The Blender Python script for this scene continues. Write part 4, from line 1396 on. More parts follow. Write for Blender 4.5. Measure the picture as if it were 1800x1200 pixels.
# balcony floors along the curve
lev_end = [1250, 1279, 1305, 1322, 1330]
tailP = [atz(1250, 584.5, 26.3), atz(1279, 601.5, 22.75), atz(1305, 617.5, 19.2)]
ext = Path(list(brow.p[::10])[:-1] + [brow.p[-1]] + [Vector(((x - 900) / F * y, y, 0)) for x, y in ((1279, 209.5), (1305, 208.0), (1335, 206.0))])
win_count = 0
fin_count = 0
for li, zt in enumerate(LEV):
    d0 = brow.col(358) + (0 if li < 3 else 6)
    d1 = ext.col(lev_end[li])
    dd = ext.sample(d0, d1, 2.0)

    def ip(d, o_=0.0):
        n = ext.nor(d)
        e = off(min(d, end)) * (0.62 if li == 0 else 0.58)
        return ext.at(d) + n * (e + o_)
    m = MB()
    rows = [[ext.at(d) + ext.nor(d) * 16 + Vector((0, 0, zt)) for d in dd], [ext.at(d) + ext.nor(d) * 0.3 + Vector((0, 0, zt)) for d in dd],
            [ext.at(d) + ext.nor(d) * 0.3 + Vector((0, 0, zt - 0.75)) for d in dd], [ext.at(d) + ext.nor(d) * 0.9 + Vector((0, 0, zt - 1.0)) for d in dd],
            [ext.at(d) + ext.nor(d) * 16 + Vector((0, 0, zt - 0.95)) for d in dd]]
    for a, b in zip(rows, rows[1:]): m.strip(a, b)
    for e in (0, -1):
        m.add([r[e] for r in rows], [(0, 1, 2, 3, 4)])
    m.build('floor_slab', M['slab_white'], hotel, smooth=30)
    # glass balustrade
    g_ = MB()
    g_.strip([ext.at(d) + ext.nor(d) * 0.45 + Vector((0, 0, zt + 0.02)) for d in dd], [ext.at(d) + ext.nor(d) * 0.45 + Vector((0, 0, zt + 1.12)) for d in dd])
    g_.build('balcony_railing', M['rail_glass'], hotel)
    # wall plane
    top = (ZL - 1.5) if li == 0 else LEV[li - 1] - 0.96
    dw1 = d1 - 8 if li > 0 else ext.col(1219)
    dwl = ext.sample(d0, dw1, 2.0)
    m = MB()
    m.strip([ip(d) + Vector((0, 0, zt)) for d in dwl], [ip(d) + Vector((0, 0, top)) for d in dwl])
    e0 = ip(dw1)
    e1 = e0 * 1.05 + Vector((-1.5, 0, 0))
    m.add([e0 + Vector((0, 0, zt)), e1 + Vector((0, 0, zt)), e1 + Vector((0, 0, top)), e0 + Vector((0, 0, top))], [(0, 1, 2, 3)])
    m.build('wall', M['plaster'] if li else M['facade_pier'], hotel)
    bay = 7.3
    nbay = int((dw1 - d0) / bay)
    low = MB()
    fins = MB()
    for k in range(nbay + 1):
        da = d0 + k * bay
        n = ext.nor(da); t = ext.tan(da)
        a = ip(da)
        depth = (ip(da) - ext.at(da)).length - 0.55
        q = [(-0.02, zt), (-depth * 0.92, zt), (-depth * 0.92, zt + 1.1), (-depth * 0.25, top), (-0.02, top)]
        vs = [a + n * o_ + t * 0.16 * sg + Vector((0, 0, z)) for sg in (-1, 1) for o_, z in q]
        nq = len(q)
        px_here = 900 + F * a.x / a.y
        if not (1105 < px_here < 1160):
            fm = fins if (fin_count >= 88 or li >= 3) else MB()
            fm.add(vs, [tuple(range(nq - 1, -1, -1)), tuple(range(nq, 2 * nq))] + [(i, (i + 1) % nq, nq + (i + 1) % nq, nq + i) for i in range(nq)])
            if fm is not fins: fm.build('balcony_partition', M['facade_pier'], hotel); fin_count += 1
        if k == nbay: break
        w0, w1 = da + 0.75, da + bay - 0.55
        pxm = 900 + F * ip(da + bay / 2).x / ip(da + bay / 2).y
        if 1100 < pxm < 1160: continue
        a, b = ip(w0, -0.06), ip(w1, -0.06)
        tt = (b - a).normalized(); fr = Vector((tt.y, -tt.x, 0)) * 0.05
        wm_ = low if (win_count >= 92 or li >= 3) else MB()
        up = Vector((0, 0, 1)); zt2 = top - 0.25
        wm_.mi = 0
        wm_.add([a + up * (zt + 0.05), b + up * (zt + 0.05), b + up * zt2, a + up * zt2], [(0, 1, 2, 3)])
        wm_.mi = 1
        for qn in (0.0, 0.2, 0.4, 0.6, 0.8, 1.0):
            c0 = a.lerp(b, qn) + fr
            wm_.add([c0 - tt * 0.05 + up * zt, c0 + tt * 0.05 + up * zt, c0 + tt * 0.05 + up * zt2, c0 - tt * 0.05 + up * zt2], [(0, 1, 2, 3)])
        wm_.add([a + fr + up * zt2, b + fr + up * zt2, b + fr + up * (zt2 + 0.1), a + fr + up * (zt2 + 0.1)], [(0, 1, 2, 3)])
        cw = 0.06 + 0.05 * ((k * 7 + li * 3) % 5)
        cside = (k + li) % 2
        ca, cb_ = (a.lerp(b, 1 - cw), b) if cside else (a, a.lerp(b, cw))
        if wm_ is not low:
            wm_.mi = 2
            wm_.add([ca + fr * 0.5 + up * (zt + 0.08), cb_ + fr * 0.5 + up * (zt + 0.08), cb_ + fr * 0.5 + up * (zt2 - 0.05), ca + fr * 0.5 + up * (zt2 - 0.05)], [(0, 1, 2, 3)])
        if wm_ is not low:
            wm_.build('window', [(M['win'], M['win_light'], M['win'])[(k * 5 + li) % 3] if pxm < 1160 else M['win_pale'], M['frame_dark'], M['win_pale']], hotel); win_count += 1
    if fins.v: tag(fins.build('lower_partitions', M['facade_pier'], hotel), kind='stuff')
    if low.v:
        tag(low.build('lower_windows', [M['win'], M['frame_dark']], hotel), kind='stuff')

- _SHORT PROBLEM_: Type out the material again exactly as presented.

- _TASK ANSWER_:
The Blender Python script for this scene continues. Write part 4, from line 1396 on. More parts follow. Write for Blender 4.5. Measure the picture as if it were 1800x1200 pixels.
# balcony floors along the curve
lev_end = [1250, 1279, 1305, 1322, 1330]
tailP = [atz(1250, 584.5, 26.3), atz(1279, 601.5, 22.75), atz(1305, 617.5, 19.2)]
ext = Path(list(brow.p[::10])[:-1] + [brow.p[-1]] + [Vector(((x - 900) / F * y, y, 0)) for x, y in ((1279, 209.5), (1305, 208.0), (1335, 206.0))])
win_count = 0
fin_count = 0
for li, zt in enumerate(LEV):
    d0 = brow.col(358) + (0 if li < 3 else 6)
    d1 = ext.col(lev_end[li])
    dd = ext.sample(d0, d1, 2.0)

    def ip(d, o_=0.0):
        n = ext.nor(d)
        e = off(min(d, end)) * (0.62 if li == 0 else 0.58)
        return ext.at(d) + n * (e + o_)
    m = MB()
    rows = [[ext.at(d) + ext.nor(d) * 16 + Vector((0, 0, zt)) for d in dd], [ext.at(d) + ext.nor(d) * 0.3 + Vector((0, 0, zt)) for d in dd],
            [ext.at(d) + ext.nor(d) * 0.3 + Vector((0, 0, zt - 0.75)) for d in dd], [ext.at(d) + ext.nor(d) * 0.9 + Vector((0, 0, zt - 1.0)) for d in dd],
            [ext.at(d) + ext.nor(d) * 16 + Vector((0, 0, zt - 0.95)) for d in dd]]
    for a, b in zip(rows, rows[1:]): m.strip(a, b)
    for e in (0, -1):
        m.add([r[e] for r in rows], [(0, 1, 2, 3, 4)])
    m.build('floor_slab', M['slab_white'], hotel, smooth=30)
    # glass balustrade
    g_ = MB()
    g_.strip([ext.at(d) + ext.nor(d) * 0.45 + Vector((0, 0, zt + 0.02)) for d in dd], [ext.at(d) + ext.nor(d) * 0.45 + Vector((0, 0, zt + 1.12)) for d in dd])
    g_.build('balcony_railing', M['rail_glass'], hotel)
    # wall plane
    top = (ZL - 1.5) if li == 0 else LEV[li - 1] - 0.96
    dw1 = d1 - 8 if li > 0 else ext.col(1219)
    dwl = ext.sample(d0, dw1, 2.0)
    m = MB()
    m.strip([ip(d) + Vector((0, 0, zt)) for d in dwl], [ip(d) + Vector((0, 0, top)) for d in dwl])
    e0 = ip(dw1)
    e1 = e0 * 1.05 + Vector((-1.5, 0, 0))
    m.add([e0 + Vector((0, 0, zt)), e1 + Vector((0, 0, zt)), e1 + Vector((0, 0, top)), e0 + Vector((0, 0, top))], [(0, 1, 2, 3)])
    m.build('wall', M['plaster'] if li else M['facade_pier'], hotel)
    bay = 7.3
    nbay = int((dw1 - d0) / bay)
    low = MB()
    fins = MB()
    for k in range(nbay + 1):
        da = d0 + k * bay
        n = ext.nor(da); t = ext.tan(da)
        a = ip(da)
        depth = (ip(da) - ext.at(da)).length - 0.55
        q = [(-0.02, zt), (-depth * 0.92, zt), (-depth * 0.92, zt + 1.1), (-depth * 0.25, top), (-0.02, top)]
        vs = [a + n * o_ + t * 0.16 * sg + Vector((0, 0, z)) for sg in (-1, 1) for o_, z in q]
        nq = len(q)
        px_here = 900 + F * a.x / a.y
        if not (1105 < px_here < 1160):
            fm = fins if (fin_count >= 88 or li >= 3) else MB()
            fm.add(vs, [tuple(range(nq - 1, -1, -1)), tuple(range(nq, 2 * nq))] + [(i, (i + 1) % nq, nq + (i + 1) % nq, nq + i) for i in range(nq)])
            if fm is not fins: fm.build('balcony_partition', M['facade_pier'], hotel); fin_count += 1
        if k == nbay: break
        w0, w1 = da + 0.75, da + bay - 0.55
        pxm = 900 + F * ip(da + bay / 2).x / ip(da + bay / 2).y
        if 1100 < pxm < 1160: continue
        a, b = ip(w0, -0.06), ip(w1, -0.06)
        tt = (b - a).normalized(); fr = Vector((tt.y, -tt.x, 0)) * 0.05
        wm_ = low if (win_count >= 92 or li >= 3) else MB()
        up = Vector((0, 0, 1)); zt2 = top - 0.25
        wm_.mi = 0
        wm_.add([a + up * (zt + 0.05), b + up * (zt + 0.05), b + up * zt2, a + up * zt2], [(0, 1, 2, 3)])
        wm_.mi = 1
        for qn in (0.0, 0.2, 0.4, 0.6, 0.8, 1.0):
            c0 = a.lerp(b, qn) + fr
            wm_.add([c0 - tt * 0.05 + up * zt, c0 + tt * 0.05 + up * zt, c0 + tt * 0.05 + up * zt2, c0 - tt * 0.05 + up * zt2], [(0, 1, 2, 3)])
        wm_.add([a + fr + up * zt2, b + fr + up * zt2, b + fr + up * (zt2 + 0.1), a + fr + up * (zt2 + 0.1)], [(0, 1, 2, 3)])
        cw = 0.06 + 0.05 * ((k * 7 + li * 3) % 5)
        cside = (k + li) % 2
        ca, cb_ = (a.lerp(b, 1 - cw), b) if cside else (a, a.lerp(b, cw))
        if wm_ is not low:
            wm_.mi = 2
            wm_.add([ca + fr * 0.5 + up * (zt + 0.08), cb_ + fr * 0.5 + up * (zt + 0.08), cb_ + fr * 0.5 + up * (zt2 - 0.05), ca + fr * 0.5 + up * (zt2 - 0.05)], [(0, 1, 2, 3)])
        if wm_ is not low:
            wm_.build('window', [(M['win'], M['win_light'], M['win'])[(k * 5 + li) % 3] if pxm < 1160 else M['win_pale'], M['frame_dark'], M['win_pale']], hotel); win_count += 1
    if fins.v: tag(fins.build('lower_partitions', M['facade_pier'], hotel), kind='stuff')
    if low.v:
        tag(low.build('lower_windows', [M['win'], M['frame_dark']], hotel), kind='stuff')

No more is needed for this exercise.